>> start COLLECTED DATA

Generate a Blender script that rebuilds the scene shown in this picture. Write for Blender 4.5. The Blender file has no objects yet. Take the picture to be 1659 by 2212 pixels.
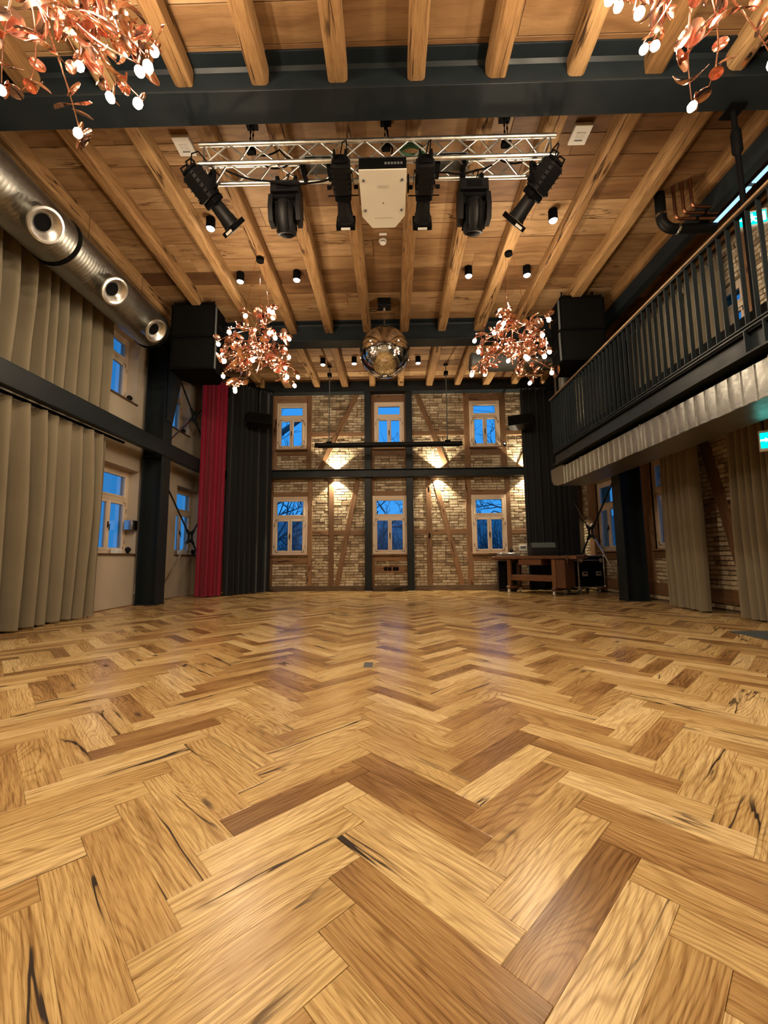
import bpy, math, random
from mathutils import Vector, Matrix
C = bpy.context.scene.collection
SC = bpy.context.scene
PI = math.pi
random.seed(7)

# ------------------------------------------------------------------ camera, sky, exposure
CAM_H, CAM_F = 0.85, 894.0
_yaw, _pitch, _roll = math.radians(1.061), math.radians(6.328), 0.0085
_fw = Vector((-math.sin(_yaw)*math.cos(_pitch), math.cos(_yaw)*math.cos(_pitch), math.sin(_pitch)))
_rt = Vector((math.cos(_yaw), math.sin(_yaw), 0))
_up = _rt.cross(_fw)
_r2 = _rt*math.cos(_roll) - _up*math.sin(_roll)
_u2 = _rt*math.sin(_roll) + _up*math.cos(_roll)
cam = bpy.data.cameras.new('camera')
cam.sensor_fit = 'HORIZONTAL'; cam.sensor_width = 36.0
cam.lens = CAM_F/1659*36.0
cam.clip_start = 0.05; cam.clip_end = 200
camo = bpy.data.objects.new('camera', cam); C.objects.link(camo)
_m = Matrix((_r2, _u2, -_fw)).transposed().to_4x4(); _m.translation = Vector((0, 0, CAM_H))
camo.matrix_world = _m
SC.camera = camo

w = bpy.data.worlds.new('dusk_sky'); SC.world = w; w.use_nodes = True
nt = w.node_tree
bg = nt.nodes['Background']
tc = nt.nodes.new('ShaderNodeTexCoord'); sx = nt.nodes.new('ShaderNodeSeparateXYZ'); rp = nt.nodes.new('ShaderNodeValToRGB')
nt.links.new(tc.outputs['Generated'], sx.inputs[0]); nt.links.new(sx.outputs[2], rp.inputs[0]); nt.links.new(rp.outputs[0], bg.inputs[0])
rp.color_ramp.elements[0].position = 0.0; rp.color_ramp.elements[0].color = (0.045, 0.32, 0.80, 1)
rp.color_ramp.elements[1].position = 0.8; rp.color_ramp.elements[1].color = (0.020, 0.23, 0.70, 1)
bg.inputs[1].default_value = 1.3

SC.view_settings.view_transform = 'Standard'; SC.view_settings.look = 'None'
SC.view_settings.exposure = 0.0; SC.view_settings.gamma = 1.0; SC.view_settings.use_curve_mapping = False
SC.cycles.max_bounces = 8; SC.cycles.diffuse_bounces = 5; SC.cycles.glossy_bounces = 4
SC.cycles.transparent_max_bounces = 12; SC.cycles.sample_clamp_indirect = 4.0
SC.cycles.caustics_reflective = False; SC.cycles.caustics_refractive = False
SC.cycles.use_denoising = True

# ------------------------------------------------------------------ mesh helper
class M:
    def __init__(s): s.v = []; s.f = []; s.uv = []; s.sd = []; s.mi = []
    def add(s, vs, fs, uvs=None, seed=0.5, mi=0):
        o = len(s.v); s.v.extend([tuple(p) for p in vs])
        for k, f in enumerate(fs):
            s.f.append([o+i for i in f]); s.sd.append(seed); s.mi.append(mi)
            if uvs: s.uv.extend(uvs[k])
            else: s.uv.extend([(vs[i][0], vs[i][1]+vs[i][2]) for i in f])
    def box(s, c, d, R=None, seed=None, bev=0.0, mi=0):
        """centre, full dims; R optional 3x3 rotation; UV in metres, u along the longest axis"""
        if seed is None: seed = random.random()
        hx, hy, hz = d[0]/2, d[1]/2, d[2]/2
        b = min(bev, 0.45*min(d))
        if b <= 0:
            P = [(x, y, z) for z in (-hz, hz) for y in (-hy, hy) for x in (-hx, hx)]
            F = [(0, 2, 3, 1), (4, 5, 7, 6), (0, 1, 5, 4), (2, 6, 7, 3), (0, 4, 6, 2), (1, 3, 7, 5)]
        else:
            P = []; ix = {}
            for sz in (-1, 1):
                for sy in (-1, 1):
                    for sxx in (-1, 1):
                        ix[(sxx, sy, sz, 0)] = len(P); P.append((sxx*hx, sy*(hy-b), sz*(hz-b)))
                        ix[(sxx, sy, sz, 1)] = len(P); P.append((sxx*(hx-b), sy*hy, sz*(hz-b)))
                        ix[(sxx, sy, sz, 2)] = len(P); P.append((sxx*(hx-b), sy*(hy-b), sz*hz))
            F = []
            q = [(-1, -1), (1, -1), (1, 1), (-1, 1)]
            for sg in (-1, 1):
                o = 1 if sg > 0 else -1
                F.append([ix[(sg, a, bb, 0)] for a, bb in q][::o])
                F.append([ix[(bb, sg, a, 1)] for a, bb in q][::o])
                F.append([ix[(a, bb, sg, 2)] for a, bb in q][::o])
            for a in (-1, 1):
                for bb in (-1, 1):
                    o = 1 if a*bb > 0 else -1
                    F.append([ix[(a, bb, -1, 0)], ix[(a, bb, 1, 0)], ix[(a, bb, 1, 1)], ix[(a, bb, -1, 1)]][::-o])
                    F.append([ix[(-1, a, bb, 1)], ix[(1, a, bb, 1)], ix[(1, a, bb, 2)], ix[(-1, a, bb, 2)]][::-o])
                    F.append([ix[(a, -1, bb, 0)], ix[(a, 1, bb, 0)], ix[(a, 1, bb, 2)], ix[(a, -1, bb, 2)]][::o])
            for a in (-1, 1):
                for bb in (-1, 1):
                    for c2 in (-1, 1):
                        F.append([ix[(a, bb, c2, 0)], ix[(a, bb, c2, 1)], ix[(a, bb, c2, 2)]][::a*bb*c2])
        la = max(range(3), key=lambda i: d[i]); oth = [i for i in range(3) if i != la]
        off = (hx, hy, hz)
        uvs = []
        for f in F:
            pts = [P[i] for i in f]
            n = (Vector(pts[1])-Vector(pts[0])).cross(Vector(pts[2])-Vector(pts[0]))
            na = max(range(3), key=lambda i: abs(n[i]))
            if na == la: uvs.append([(p[oth[0]]*.3+off[oth[0]], p[oth[1]]+off[oth[1]]) for p in pts])
            else:
                va = [i for i in oth if i != na][0]
                uvs.append([(p[la]+off[la], p[va]+off[va]+(0.37 if na == oth[0] else 0)) for p in pts])
        c = Vector(c)
        if R is not None: P = [c + R @ Vector(p) for p in P]
        else: P = [(c.x+p[0], c.y+p[1], c.z+p[2]) for p in P]
        s.add(P, F, uvs, seed, mi); return s
    def bx(s, x0, x1, y0, y1, z0, z1, **k):
        return s.box(((x0+x1)/2, (y0+y1)/2, (z0+z1)/2), (abs(x1-x0), abs(y1-y0), abs(z1-z0)), **k)
    def bar(s, p0, p1, wd, th, upv=(0, 0, 1), **k):
        """rectangular bar from p0 to p1; wd across, th along upv"""
        p0, p1 = Vector(p0), Vector(p1); d = p1-p0; L = d.length; x = d.normalized()
        u = Vector(upv); y = u.cross(x)
        if y.length < 1e-4: y = Vector((0, 1, 0)).cross(x)
        y.normalize(); z = x.cross(y)
        R = Matrix((x, y, z)).transposed()
        return s.box((p0+p1)/2, (L, wd, th), R=R, **k)
    def tube(s, pts, r, n=8, cap=True, seed=0.5, mi=0):
        pts = [Vector(p) for p in pts]; m = len(pts)
        rs = r if isinstance(r, (list, tuple)) else [r]*m
        t0 = (pts[1]-pts[0]).normalized()
        a = t0.orthogonal().normalized(); V = []; L = 0; Ls = []
        for i, p in enumerate(pts):
            if i: L += (p-pts[i-1]).length
            Ls.append(L)
            t = (pts[min(i+1, m-1)]-pts[max(i-1, 0)]).normalized()
            a = (a-t*a.dot(t))
            if a.length < 1e-6: a = t.orthogonal()
            a.normalize(); b = t.cross(a)
            for k in range(n):
                th = 2*PI*k/n
                V.append(p+(a*math.cos(th)+b*math.sin(th))*rs[i])
        F = []; U = []
        for i in range(m-1):
            for k in range(n):
                k2 = (k+1) % n
                F.append((i*n+k, i*n+k2, (i+1)*n+k2, (i+1)*n+k))
                U.append([(Ls[i], k/n*.3), (Ls[i], (k+1)/n*.3), (Ls[i+1], (k+1)/n*.3), (Ls[i+1], k/n*.3)])
        if cap:
            F.append(tuple(range(n))[::-1]); U.append([(0, 0)]*n)
            F.append(tuple((m-1)*n+k for k in range(n))); U.append([(0, 0)]*n)
        s.add(V, F, U, seed, mi); return s
    def lathe(s, prof, n=24, o=(0, 0, 0), axis=(0, 0, 1), cap=(True, True), seed=0.5, mi=0):
        """prof: list of (radius, distance along axis)"""
        z = Vector(axis).normalized(); x = z.orthogonal().normalized(); y = z.cross(x); o = Vector(o)
        V = []; F = []; U = []
        for r, h in prof:
            for k in range(n):
                th = 2*PI*k/n; V.append(o+z*h+(x*math.cos(th)+y*math.sin(th))*r)
        for i in range(len(prof)-1):
            for k in range(n):
                k2 = (k+1) % n
                F.append((i*n+k, i*n+k2, (i+1)*n+k2, (i+1)*n+k))
                U.append([(prof[i][1], k/n), (prof[i][1], (k+1)/n), (prof[i+1][1], (k+1)/n), (prof[i+1][1], k/n)])
        if cap[0]: F.append(tuple(range(n))[::-1]); U.append([(0, 0)]*n)
        if cap[1]: F.append(tuple((len(prof)-1)*n+k for k in range(n))); U.append([(0, 0)]*n)
        s.add(V, F, U, seed, mi); return s
    def prism(s, poly, h, o=(0, 0, 0), X=(1, 0, 0), Y=(0, 1, 0), seed=0.5, mi=0):
        """poly in the X,Y plane extruded h along X x Y"""
        X, Y, o = Vector(X), Vector(Y), Vector(o); Z = X.cross(Y); n = len(poly)
        V = [o+X*a+Y*b for a, b in poly]+[o+X*a+Y*b+Z*h for a, b in poly]
        F = [tuple(range(n))[::-1], tuple(range(n, 2*n))]
        U = [[poly[i] for i in F[0]], [poly[i-n] for i in F[1]]]
        for i in range(n):
            j = (i+1) % n; F.append((i, j, n+j, n+i))
            e = math.dist(poly[i], poly[j]); U.append([(0, 0), (e, 0), (e, h), (0, h)])
        s.add(V, F, U, seed, mi); return s
    def ibeam(s, p0, p1, h, wd, tf=0.02, tw=0.014, upv=(0, 0, 1)):
        u = Vector(upv); p0, p1 = Vector(p0), Vector(p1)
        s.bar(p0+u*(h/2-tf/2), p1+u*(h/2-tf/2), wd, tf, upv); s.bar(p0-u*(h/2-tf/2), p1-u*(h/2-tf/2), wd, tf, upv)
        s.bar(p0, p1, tw, h-2*tf, upv); return s
    def mesh(s, name, smooth=True, ang=38):
        me = bpy.data.meshes.new(name); me.from_pydata(s.v, [], s.f)
        uvl = me.uv_layers.new(name='UVMap')
        flat = [c for p in s.uv for c in p]
        uvl.data.foreach_set('uv', flat)
        at = me.attributes.new('seed', 'FLOAT', 'FACE'); at.data.foreach_set('value', s.sd)
        if any(s.mi): me.polygons.foreach_set('material_index', s.mi)
        if smooth:
            me.shade_smooth(); me.set_sharp_from_angle(angle=math.radians(ang))
        else: me.shade_flat()
        me.update(); return me

def wloc(o):
    v = Vector((0, 0, 0))
    while o is not None: v += o.location; o = o.parent
    return v

def tag(o, label=None, cat=None, group=None, kind=None):
    if label: o['label'] = label
    if cat: o['category'] = cat
    if group: o['group'] = group
    if kind: o['kind'] = kind
    return o

def build(name, m, mat, parent=None, local=False, label=None, smooth=True, ang=38, origin='base'):
    """ONE mesh object; vertices in world space unless local=True"""
    if not local:
        if parent is None and origin == 'base':
            xs, ys, zs = zip(*m.v)
            L = Vector(((min(xs)+max(xs))/2, (min(ys)+max(ys))/2, min(zs)))
        elif parent is None: L = Vector((0, 0, 0))
        else:
            xs, ys, zs = zip(*m.v)
            L = Vector(((min(xs)+max(xs))/2, (min(ys)+max(ys))/2, (min(zs)+max(zs))/2))
        m.v = [(p[0]-L.x, p[1]-L.y, p[2]-L.z) for p in m.v]
    me = m.mesh(name, smooth, ang)
    for mm in (mat if isinstance(mat, (list, tuple)) else [mat]): me.materials.append(mm)
    o = bpy.data.objects.new(name, me); C.objects.link(o)
    if parent is not None:
        o.parent = parent
        if not local: o.location = L-wloc(parent)
    elif not local: o.location = L
    if label: o['label'] = label
    return o

def thing(name, label, cat, loc=(0, 0, 0), rz=0, group=None):
    o = bpy.data.objects.new(name, None); o.empty_display_size = .1; C.objects.link(o)
    o.location = loc; o.rotation_euler = (0, 0, rz)
    return tag(o, label, cat, group, 'thing')

def copy_tree(o, parent=None):
    c = o.copy(); C.objects.link(c)
    if parent is not None: c.parent = parent
    for ch in list(o.children): copy_tree(ch, c)
    return c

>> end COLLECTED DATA

## [PROBLEM TO WORK ON]
Extract the lines exactly, please: the first line of the listing, the line with "random.seed(7)", and every line between them, but no pictures.

## [SOLUTION TO THIS PROBLEM]
Generate a Blender script that rebuilds the scene shown in this picture. Write for Blender 4.5. The Blender file has no objects yet. Take the picture to be 1659 by 2212 pixels.
import bpy, math, random
from mathutils import Vector, Matrix
C = bpy.context.scene.collection
SC = bpy.context.scene
PI = math.pi
random.seed(7)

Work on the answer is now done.